> **WHAT TO WORK ON**
Give back the lines exactly, from the first one to the line with "CM = Matrix.Translation((0, 0, CAM_H))", both ends included.

> **RECORDED INFORMATION**
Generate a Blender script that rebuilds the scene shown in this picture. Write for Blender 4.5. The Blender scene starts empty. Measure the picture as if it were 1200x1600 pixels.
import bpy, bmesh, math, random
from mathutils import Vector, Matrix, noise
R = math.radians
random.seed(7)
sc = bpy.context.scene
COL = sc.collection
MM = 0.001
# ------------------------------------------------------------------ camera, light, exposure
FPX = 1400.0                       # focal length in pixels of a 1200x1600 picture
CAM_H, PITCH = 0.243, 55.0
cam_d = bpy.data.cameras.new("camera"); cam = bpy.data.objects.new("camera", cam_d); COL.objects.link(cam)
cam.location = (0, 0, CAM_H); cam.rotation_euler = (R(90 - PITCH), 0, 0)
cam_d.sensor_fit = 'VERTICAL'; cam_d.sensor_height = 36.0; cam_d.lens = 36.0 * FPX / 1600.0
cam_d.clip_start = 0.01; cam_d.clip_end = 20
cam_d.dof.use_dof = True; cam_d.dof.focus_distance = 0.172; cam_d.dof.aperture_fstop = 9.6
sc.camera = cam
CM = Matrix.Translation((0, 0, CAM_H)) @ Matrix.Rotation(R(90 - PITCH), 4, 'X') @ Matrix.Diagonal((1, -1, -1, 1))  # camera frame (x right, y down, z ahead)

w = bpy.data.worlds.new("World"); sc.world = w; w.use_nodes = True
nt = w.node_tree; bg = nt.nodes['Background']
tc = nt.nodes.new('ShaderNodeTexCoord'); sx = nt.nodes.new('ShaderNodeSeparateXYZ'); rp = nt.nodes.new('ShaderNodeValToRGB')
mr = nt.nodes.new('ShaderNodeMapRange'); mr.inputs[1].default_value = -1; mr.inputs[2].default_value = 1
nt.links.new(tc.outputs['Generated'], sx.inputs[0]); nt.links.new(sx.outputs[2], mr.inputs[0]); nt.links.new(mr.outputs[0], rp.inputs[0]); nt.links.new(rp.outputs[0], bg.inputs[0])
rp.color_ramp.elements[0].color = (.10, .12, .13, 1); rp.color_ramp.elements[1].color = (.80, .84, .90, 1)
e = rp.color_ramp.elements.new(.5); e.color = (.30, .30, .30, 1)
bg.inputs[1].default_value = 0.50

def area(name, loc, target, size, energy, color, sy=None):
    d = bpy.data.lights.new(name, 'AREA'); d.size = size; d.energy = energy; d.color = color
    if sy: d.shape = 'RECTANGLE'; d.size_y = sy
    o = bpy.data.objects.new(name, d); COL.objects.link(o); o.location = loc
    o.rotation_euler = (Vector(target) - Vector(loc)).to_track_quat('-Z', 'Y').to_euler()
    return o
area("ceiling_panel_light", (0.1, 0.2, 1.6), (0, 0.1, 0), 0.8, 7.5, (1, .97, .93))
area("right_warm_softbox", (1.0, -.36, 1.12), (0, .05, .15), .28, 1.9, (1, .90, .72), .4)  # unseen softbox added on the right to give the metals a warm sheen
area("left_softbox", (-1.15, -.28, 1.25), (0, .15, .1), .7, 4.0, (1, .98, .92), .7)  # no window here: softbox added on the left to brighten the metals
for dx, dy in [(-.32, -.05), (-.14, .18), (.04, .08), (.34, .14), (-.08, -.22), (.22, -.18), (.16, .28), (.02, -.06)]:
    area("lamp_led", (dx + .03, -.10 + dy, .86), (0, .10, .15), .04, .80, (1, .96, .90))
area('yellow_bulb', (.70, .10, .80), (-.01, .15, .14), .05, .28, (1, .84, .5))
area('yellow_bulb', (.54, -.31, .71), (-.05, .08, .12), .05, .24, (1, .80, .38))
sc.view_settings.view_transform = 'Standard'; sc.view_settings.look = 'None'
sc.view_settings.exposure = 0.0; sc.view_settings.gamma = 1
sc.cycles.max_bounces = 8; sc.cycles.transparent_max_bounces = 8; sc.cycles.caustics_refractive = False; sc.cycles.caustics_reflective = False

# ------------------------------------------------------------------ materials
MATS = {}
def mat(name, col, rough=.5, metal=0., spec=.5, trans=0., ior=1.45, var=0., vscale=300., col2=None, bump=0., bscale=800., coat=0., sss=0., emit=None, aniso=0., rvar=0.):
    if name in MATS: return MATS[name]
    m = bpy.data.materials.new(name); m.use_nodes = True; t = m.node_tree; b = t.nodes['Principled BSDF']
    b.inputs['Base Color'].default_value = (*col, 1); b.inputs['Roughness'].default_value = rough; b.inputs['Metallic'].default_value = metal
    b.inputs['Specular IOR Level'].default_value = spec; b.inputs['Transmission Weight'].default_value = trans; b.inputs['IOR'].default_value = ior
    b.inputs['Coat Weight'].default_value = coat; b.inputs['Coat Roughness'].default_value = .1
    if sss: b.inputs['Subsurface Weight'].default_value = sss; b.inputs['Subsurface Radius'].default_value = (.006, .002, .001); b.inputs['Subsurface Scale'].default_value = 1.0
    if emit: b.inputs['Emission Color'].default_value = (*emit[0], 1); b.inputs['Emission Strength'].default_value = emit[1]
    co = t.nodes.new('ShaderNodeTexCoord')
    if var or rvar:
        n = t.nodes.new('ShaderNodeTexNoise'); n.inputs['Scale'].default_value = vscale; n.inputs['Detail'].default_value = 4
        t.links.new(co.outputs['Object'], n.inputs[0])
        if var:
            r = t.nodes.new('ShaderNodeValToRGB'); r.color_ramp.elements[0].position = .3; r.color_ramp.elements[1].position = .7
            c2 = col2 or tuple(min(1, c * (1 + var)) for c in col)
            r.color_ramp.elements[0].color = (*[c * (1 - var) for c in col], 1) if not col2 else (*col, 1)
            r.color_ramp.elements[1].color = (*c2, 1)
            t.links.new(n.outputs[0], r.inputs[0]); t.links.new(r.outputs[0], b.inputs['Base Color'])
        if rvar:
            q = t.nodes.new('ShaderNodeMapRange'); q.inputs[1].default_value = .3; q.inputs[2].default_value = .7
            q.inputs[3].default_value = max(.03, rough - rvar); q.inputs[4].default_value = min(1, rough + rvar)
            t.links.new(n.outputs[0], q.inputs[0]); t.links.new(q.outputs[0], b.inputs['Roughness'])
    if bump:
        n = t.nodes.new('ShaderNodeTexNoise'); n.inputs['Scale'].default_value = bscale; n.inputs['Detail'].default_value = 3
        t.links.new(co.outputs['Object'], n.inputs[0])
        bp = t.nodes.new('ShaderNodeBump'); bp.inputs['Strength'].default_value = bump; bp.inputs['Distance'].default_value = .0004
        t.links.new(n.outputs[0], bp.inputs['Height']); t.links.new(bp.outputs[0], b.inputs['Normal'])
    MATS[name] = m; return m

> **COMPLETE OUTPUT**
Generate a Blender script that rebuilds the scene shown in this picture. Write for Blender 4.5. The Blender scene starts empty. Measure the picture as if it were 1200x1600 pixels.
import bpy, bmesh, math, random
from mathutils import Vector, Matrix, noise
R = math.radians
random.seed(7)
sc = bpy.context.scene
COL = sc.collection
MM = 0.001
# ------------------------------------------------------------------ camera, light, exposure
FPX = 1400.0                       # focal length in pixels of a 1200x1600 picture
CAM_H, PITCH = 0.243, 55.0
cam_d = bpy.data.cameras.new("camera"); cam = bpy.data.objects.new("camera", cam_d); COL.objects.link(cam)
cam.location = (0, 0, CAM_H); cam.rotation_euler = (R(90 - PITCH), 0, 0)
cam_d.sensor_fit = 'VERTICAL'; cam_d.sensor_height = 36.0; cam_d.lens = 36.0 * FPX / 1600.0
cam_d.clip_start = 0.01; cam_d.clip_end = 20
cam_d.dof.use_dof = True; cam_d.dof.focus_distance = 0.172; cam_d.dof.aperture_fstop = 9.6
sc.camera = cam
CM = Matrix.Translation((0, 0, CAM_H)) @ Matrix.Rotation(R(90 - PITCH), 4, 'X') @ Matrix.Diagonal((1, -1, -1, 1))  # camera frame (x right, y down, z ahead)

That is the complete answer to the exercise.